Муж Натальи – еврей, художник, закончивший в Питере Академию, души в ней не чаял, кормил и поил ее и неродного сынка. А зарабатывал он своей собственной профессией  - он был художник по металлу. Только ковал он не чугунные решетки и не странные фигуры в стиле концептуального искусства. Он ковал совершенно конкретные вещи – орудия пыток, образцы которых были позаимствованы из фолиантов мрачного европейского средневековья,  когда инквизиция очень изобретательно все это дело развивала и использовала.
Это высокое искусство было очень прагматично и конкретно применено к современным вкусам и потребностям  - их используют для садомазохистских фильмов, выкладываемых в Интернете.
Фильмы эти пользуются большим успехом и люди, занимающиеся  их производством, весьма состоятельны. Также и этот Миша (или Гриша, не важно) получал за свой профессиональный труд довольно заметную зарплату, достаточную для безбедного житья и регулярных путешествий в экзотические страны. О чем Наталья выкладывала фото в фейсбуке, где она показалась мне очень красивой. Возможно, она и была красивой. Во всяком случае, она вскользь заметила, что тоже снимается в этих фильмах.
Тут я поняла, что сейчас нам предложат, в качестве десерта, эти фильмы посмотреть и быстро шепнула дочке, что пора раскланиваться. Наталья нас никак отпускать не хотела – видимо ей было скучно одной, а муж возвращался с работы поздно ночью.

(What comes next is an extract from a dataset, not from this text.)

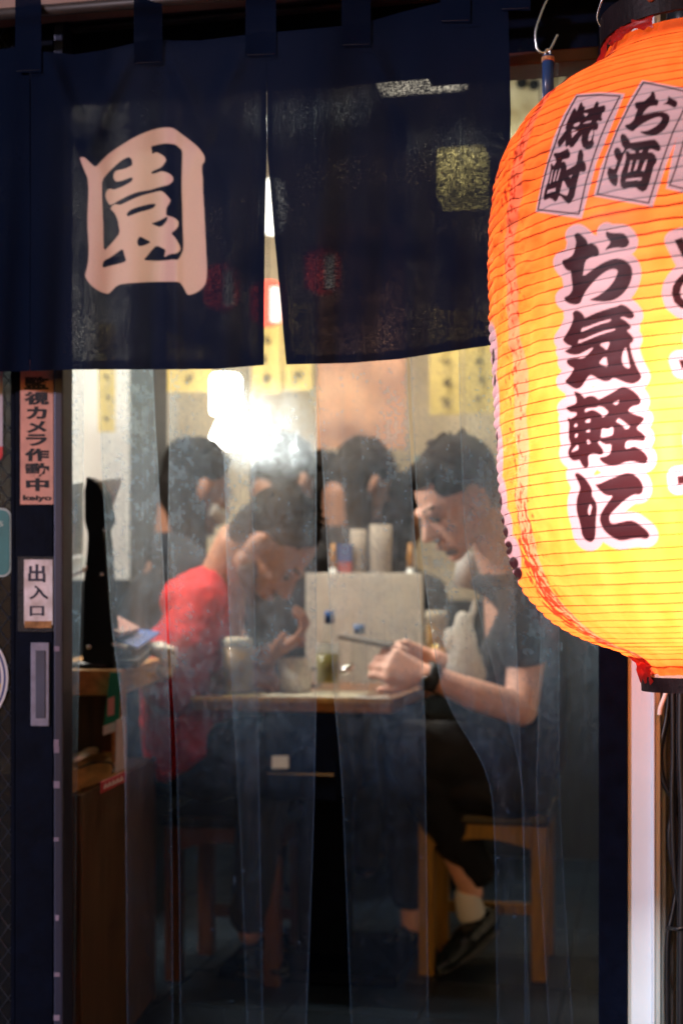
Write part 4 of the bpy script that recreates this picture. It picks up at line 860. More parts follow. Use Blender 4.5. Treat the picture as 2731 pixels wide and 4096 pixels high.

Потом она начала развивать идею, отвезти наш в наш Северный  Бруклин на машине. Но перспектива прокатиться двадцать пять километров с сумасшедшей водительницей  за рулем как-то не радовала. Тут я уже начала впадать в панику, был уже двенадцатый час и транспорт запросто мог оставить нас на другом конце улицы без всякой надежды добраться дешево до нашего уютного домика, который стал мне казаться почти недостижимой мечтой. Я стала пробираться к двери, потому что возникло чувство, что дверь сейчас запрут и нас никуда не отпустят. Наталья и вправду стала предлагать остаться у нее ночевать.
Тут я судорожно схватила куртку одной рукой ,  дочку другой и выскочила на лестницу. Жизнерадостные гарлемцы толпились на автобусной остановке, громко переговариваясь.
Было уже темно, но тепло, кругом светили не по-немецки яркие фонари и я очень обрадывалась, когда через час мы вышли из метро на наш заплеванный угол, где вечно толпились обкуренные и обколотые афроамериканцы, впрочем, весьма дружелюбные и ничего плохого нам не сделавшие. За неделю мы уже привыкли друг к другу и перестали обращать друг на друга внимание.
Прибыв домой, я убрала эту Наталью из друзей в фейсбуке, не то обидевшись на ее сомнение в подлинности дочки, не то напугавшись так и не просмотренных фильмов с пытками.
Не знаю, чем она меня так достала, обычно я не злопамятна и абсолютно не принципиальна.
Месяц назад я получила печальное известие – Наталья умерла. Легла спать и не проснулась. Я  совершенно уверена, что это было самоубийство, может, какая-то смесь наркотиков и лекарств. Муж и сын, по словам нашей общей  знакомой, остались безутешны.